In finding against Unit Trend, his Honour found that the GST benefit was attributable to the scheme, rather than to any particular choice.  His Honour’s conclusion was set out as follows (at [48]):

In any event, in the present case, the scheme which produced the benefit included the intermediate sales by Simnat to Blesford and Mooreville.  Such sales lay at the heart of the scheme, even if the various choices were also necessary integers of it.  In my view, the GST benefit was attributable to the events of which such sales were necessary parts, in other words, the scheme.  In those circumstances, the benefit was attributable to the scheme, and not to any particular choice expressly provided for by the GST Act.

The Appeal

The Commissioner submitted that the decision of the majority of the Full Federal Court did not “best achieve the purpose or object” of Division 165 in that the purpose of s 165-5(1)(b) was to prevent the anti-avoidance provisions applying to a person merely by reason of the exercise of a right to make a choice expressly provided for by the GST Act. The section was intended to only make Division 165 inapplicable where the GST benefit was produced by an individual statutory choice. Further, a mere contributory causal connection with a statutory choice was not sufficient. There must be a “direct link” between the GST benefit and the choice.

The Court approached the question as one of statutory construction, noting that this task must begin with a consideration of the statutory text, but that context and purpose are also important. In this regard, the critical question asked by the section was whether the GST benefit got by the scheme was “not attributable” to a “choice”. In this context, to embark on an inquiry as to whether the GST benefit in question was “attributable” to a choice (as contended for by Unit Trend) was apt to distort somewhat the inquiry invited by the text. On this analysis (at [50]-[51]):

the words “not attributable to” in s 165-5(1)(b) do not invite and enquiry as to causality to differentiate the effects of the scheme from the exercise of a statutory choice. Rather, the phrase is concerned with whether the GST benefit in question, which (ex hypothesis) has been got from the scheme, is not one to which the exercise of a statutory choice has entitled the taxpayer.

It should be noted that the observations in Sun Alliance on which Unit Trend relies were made in a markedly different context. While the word “attributable” was considered in Sun Alliance to be concerned with a contributory cause rather than source, the phrase “not attributable to” in s 165-5(1)(b) is used in a context in which a causal link is assumed to have been established in terms of the getting of a benefit from a scheme in which a statutory choice is an element. The expression “not attributable to” in s 165-5(1)(b) is used in a context in which a causal link is assumed to have been established in terms of the getting of a benefit from a scheme in which a statutory choice is an element. The expression “not attributable to” in s 165-5(1)(b) is not concerned to identify another relationship of cause and effect which might or might not proceed on a different level of cause and effect from that expressed by “got…from”. Rather, the expression is, in its context, concerned with the absence of a statutory entitlement to the GST benefit in question.

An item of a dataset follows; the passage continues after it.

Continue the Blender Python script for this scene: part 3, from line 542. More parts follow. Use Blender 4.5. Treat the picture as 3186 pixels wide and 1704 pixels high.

The Court then found that based upon the undisputed facts the GST benefit was “not attributable” to a statutory choice. The GST benefit got from the scheme reflected the amount agreed to be paid to transfer Towers II and III, which reflected the increase in the value of the properties by reason of the work done on them. The choice to form a GST Group and to use the margin scheme did not operate to confer the GST benefit, being a reduction in the GST payable on supplies to end buyers.